Phillip Pearson - web + electronics notes

tech notes and web hackery from a new zealander who was vaguely useful on the web back in 2002 (see: python community server, the blogging ecosystem, the new zealand coffee review, the internet topic exchange).

2008-7-7

Distributing initial configuration information

One thing I've never seen satisfactorily explained for distributed fault-tolerant web apps is how to distribute configuration information. For example, if you have a cluster of web servers and a pair of MySQL database servers in dual-master-single-writer configuration (both configured to replicate from each other for easy failover, but with only one handling writes), how do the web servers figure out who the master should be? Especially, when a master server goes down, then comes back online (possibly in an inconsistent state), how does it know whether it should become active again or not?

One failure model I have in mind is where you have [clusters of] servers in different locations, such that you need to change DNS to fail over from one location to another. In this case, some clients may still have the old IP address for your website in their cache, so if a colo loses its network connection and the site fails over to a different colo, but then the initial colo comes back up, it needs to know ASAP whether it's meant to be serving traffic or redirecting to the other location, or there's a danger that it will accept updates from clients, which will be hard to reconcile later. (Assuming you're not using an 'eventual consistency' model, in which case the system will probably sort things out by itself).

Also, say each cluster hosts DNS. A cluster that has recently lost its network connection shouldn't start serving DNS immediately upon going back online, in case a failover operation has resulted in records changing.

What I'd like [to build?] is a service that distributes configuration information between hosts, in such a way that the hosts can determine whether they are safe to go online or not, and which hosts are currently authoritative. So when a web host starts up, it can conclusively figure out where its database servers are and whether it should be redirecting (or answering at all), and when a master database host starts up, it can conclusively figure out whether it should accept updates from clients or whether it should rebuild itself from a new master.

The best lead I have so far is the Paxos algorithm, and Google's Chubby filesystem/lock manager. I think the trick will be for each host to maintain a local database of settings (host locations, active colos etc), versioned with the Paxos proposal number, and to continuously poll other hosts. When a host loses contact with enough other hosts to not have a quorum for Paxos, it should deactivate itself.

I haven't thought this through well enough yet, though. Another interesting thing to try would be for all hosts to determine network connectivity, and to vote on what other hosts/colos are down, to determine what to do with DNS and database master selection...

Update: I've found a project that may do this: see my next post, on ZooKeeper.

Hadoop up and running... now what to do with it?

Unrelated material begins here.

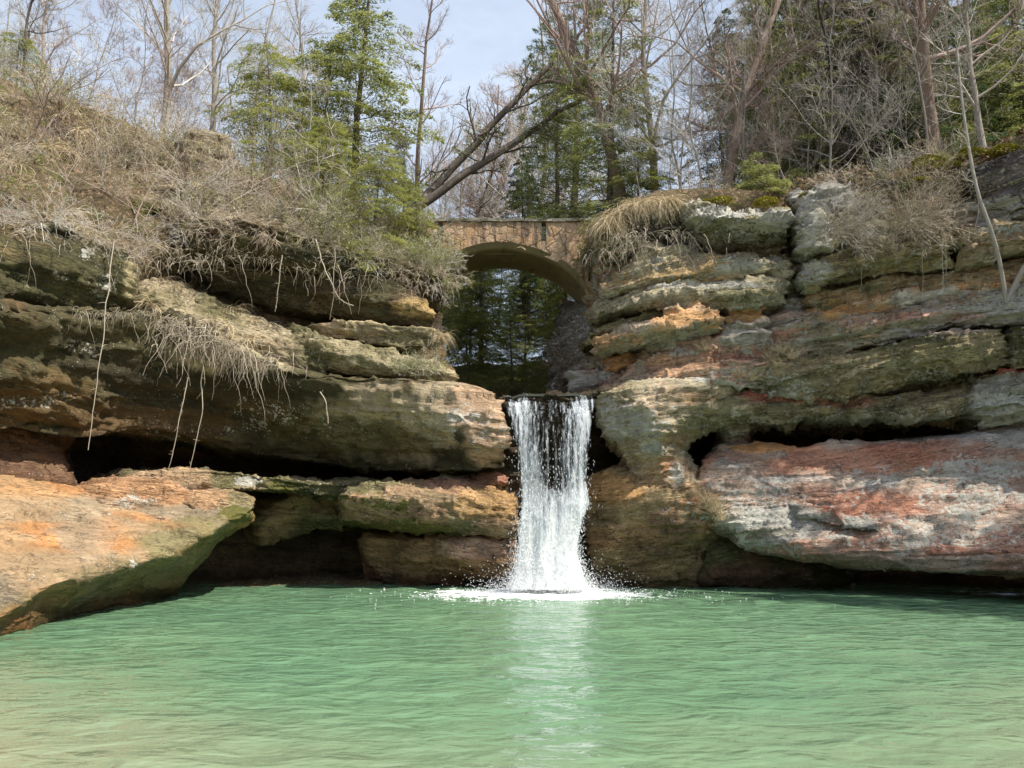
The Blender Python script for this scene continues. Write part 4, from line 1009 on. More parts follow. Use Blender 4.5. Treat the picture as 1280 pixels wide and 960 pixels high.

I've had a pile of unused but relatively powerful (one Athlon 1333, one Athlon XP 2100+ and two Athlon XP 2800+) computers sitting around not doing anything for the last little while. I've been meaning to hook them all up together, along with the various laptops in the house, into some sort of cluster to play around with for a while. Finally got around to installing Hadoop on a couple of yesterday, so now I have a little mini-cluster here.

Hadoop is interesting; my initial expectation was that it would be a general distributed task/job handling system that happens to handle Map/Reduce type workflows, but from the looks of things it's more the other way around - it's completely built to run Map/Reduce jobs (in particular ones which handle large numbers of records from log files or databases) and can possibly be hacked to handle general distributed jobs.

The one distributed job I want to try to run on it doesn't quite fit the Map/Reduce model, but that's probably just because of how it's structured right now. It's an "embarrassingly parallel" type problem with lots of brute-force testing (machine learning stuff) that boils down to something like average { map { evaluate(best_of(map { test_candidate } find_candidates)) } (split $input) }.

I guess the way to do it is to run it as three consecutive Map/Reduce jobs.

1. Only Map: $sets_of_candidates = map { find_candidates } (split $input)

2. Map/Reduce: $best_candidates = best_of { map { test } ($sets_of_candidates) }

3. Map/Reduce: $evaluation = average { map { evaluate } ($best_candidates) }

An interesting observation is that while the model is named Map/Reduce, the initial step, splitting the data up, is really important too. I get the impression that much of the work that's gone into Hadoop has been in the area of intelligently dividing data between workers.